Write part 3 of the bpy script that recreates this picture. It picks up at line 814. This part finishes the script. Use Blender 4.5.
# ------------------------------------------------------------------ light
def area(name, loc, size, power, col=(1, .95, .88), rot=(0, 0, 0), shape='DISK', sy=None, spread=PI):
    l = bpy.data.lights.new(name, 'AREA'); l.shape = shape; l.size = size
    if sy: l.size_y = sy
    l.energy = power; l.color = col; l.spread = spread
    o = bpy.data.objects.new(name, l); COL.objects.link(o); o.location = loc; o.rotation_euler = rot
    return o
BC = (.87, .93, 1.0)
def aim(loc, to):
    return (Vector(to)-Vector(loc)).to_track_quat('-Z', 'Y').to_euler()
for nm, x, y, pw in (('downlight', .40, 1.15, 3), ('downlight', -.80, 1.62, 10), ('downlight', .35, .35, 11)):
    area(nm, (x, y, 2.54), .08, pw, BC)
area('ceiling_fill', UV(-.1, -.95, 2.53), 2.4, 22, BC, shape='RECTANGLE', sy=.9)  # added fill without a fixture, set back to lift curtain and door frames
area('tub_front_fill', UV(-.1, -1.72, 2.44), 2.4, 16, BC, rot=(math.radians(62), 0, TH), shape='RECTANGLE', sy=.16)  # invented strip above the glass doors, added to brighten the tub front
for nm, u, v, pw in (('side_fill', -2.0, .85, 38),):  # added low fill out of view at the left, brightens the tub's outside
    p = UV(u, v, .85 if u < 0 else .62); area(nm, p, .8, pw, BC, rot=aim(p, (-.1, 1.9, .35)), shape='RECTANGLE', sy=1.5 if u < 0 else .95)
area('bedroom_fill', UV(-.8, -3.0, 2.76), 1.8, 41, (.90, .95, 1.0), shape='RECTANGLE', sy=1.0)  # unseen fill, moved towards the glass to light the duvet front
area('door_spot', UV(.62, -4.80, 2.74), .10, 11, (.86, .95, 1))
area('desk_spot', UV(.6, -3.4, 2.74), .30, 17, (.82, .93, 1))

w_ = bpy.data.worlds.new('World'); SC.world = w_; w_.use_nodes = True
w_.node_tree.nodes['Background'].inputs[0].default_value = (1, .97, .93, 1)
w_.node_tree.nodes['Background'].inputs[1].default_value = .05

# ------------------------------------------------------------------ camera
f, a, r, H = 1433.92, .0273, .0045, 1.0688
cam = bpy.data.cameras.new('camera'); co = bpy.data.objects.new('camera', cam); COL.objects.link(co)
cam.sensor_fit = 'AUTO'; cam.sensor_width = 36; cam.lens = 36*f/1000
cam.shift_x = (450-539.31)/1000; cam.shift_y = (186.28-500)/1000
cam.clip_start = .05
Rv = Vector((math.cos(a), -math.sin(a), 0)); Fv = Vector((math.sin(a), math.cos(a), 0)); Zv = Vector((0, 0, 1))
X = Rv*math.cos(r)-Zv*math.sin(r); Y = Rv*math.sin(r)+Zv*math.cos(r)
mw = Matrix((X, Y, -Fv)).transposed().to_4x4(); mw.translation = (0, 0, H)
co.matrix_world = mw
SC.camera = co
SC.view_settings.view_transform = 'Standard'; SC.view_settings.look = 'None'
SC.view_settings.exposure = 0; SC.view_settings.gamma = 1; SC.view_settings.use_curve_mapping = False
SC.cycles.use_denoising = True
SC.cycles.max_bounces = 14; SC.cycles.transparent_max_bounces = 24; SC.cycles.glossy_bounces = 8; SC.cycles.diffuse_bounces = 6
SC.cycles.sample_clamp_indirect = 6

*Given problem*:
Restate, word for word and with nothing added, the lines from the first line of the listing through the one where "w_.node_tree.nodes['Background'].inputs[1].default_value = .05" stands.

*Answer for the task*:
Write part 3 of the bpy script that recreates this picture. It picks up at line 814. This part finishes the script. Use Blender 4.5.
# ------------------------------------------------------------------ light
def area(name, loc, size, power, col=(1, .95, .88), rot=(0, 0, 0), shape='DISK', sy=None, spread=PI):
    l = bpy.data.lights.new(name, 'AREA'); l.shape = shape; l.size = size
    if sy: l.size_y = sy
    l.energy = power; l.color = col; l.spread = spread
    o = bpy.data.objects.new(name, l); COL.objects.link(o); o.location = loc; o.rotation_euler = rot
    return o
BC = (.87, .93, 1.0)
def aim(loc, to):
    return (Vector(to)-Vector(loc)).to_track_quat('-Z', 'Y').to_euler()
for nm, x, y, pw in (('downlight', .40, 1.15, 3), ('downlight', -.80, 1.62, 10), ('downlight', .35, .35, 11)):
    area(nm, (x, y, 2.54), .08, pw, BC)
area('ceiling_fill', UV(-.1, -.95, 2.53), 2.4, 22, BC, shape='RECTANGLE', sy=.9)  # added fill without a fixture, set back to lift curtain and door frames
area('tub_front_fill', UV(-.1, -1.72, 2.44), 2.4, 16, BC, rot=(math.radians(62), 0, TH), shape='RECTANGLE', sy=.16)  # invented strip above the glass doors, added to brighten the tub front
for nm, u, v, pw in (('side_fill', -2.0, .85, 38),):  # added low fill out of view at the left, brightens the tub's outside
    p = UV(u, v, .85 if u < 0 else .62); area(nm, p, .8, pw, BC, rot=aim(p, (-.1, 1.9, .35)), shape='RECTANGLE', sy=1.5 if u < 0 else .95)
area('bedroom_fill', UV(-.8, -3.0, 2.76), 1.8, 41, (.90, .95, 1.0), shape='RECTANGLE', sy=1.0)  # unseen fill, moved towards the glass to light the duvet front
area('door_spot', UV(.62, -4.80, 2.74), .10, 11, (.86, .95, 1))
area('desk_spot', UV(.6, -3.4, 2.74), .30, 17, (.82, .93, 1))

w_ = bpy.data.worlds.new('World'); SC.world = w_; w_.use_nodes = True
w_.node_tree.nodes['Background'].inputs[0].default_value = (1, .97, .93, 1)
w_.node_tree.nodes['Background'].inputs[1].default_value = .05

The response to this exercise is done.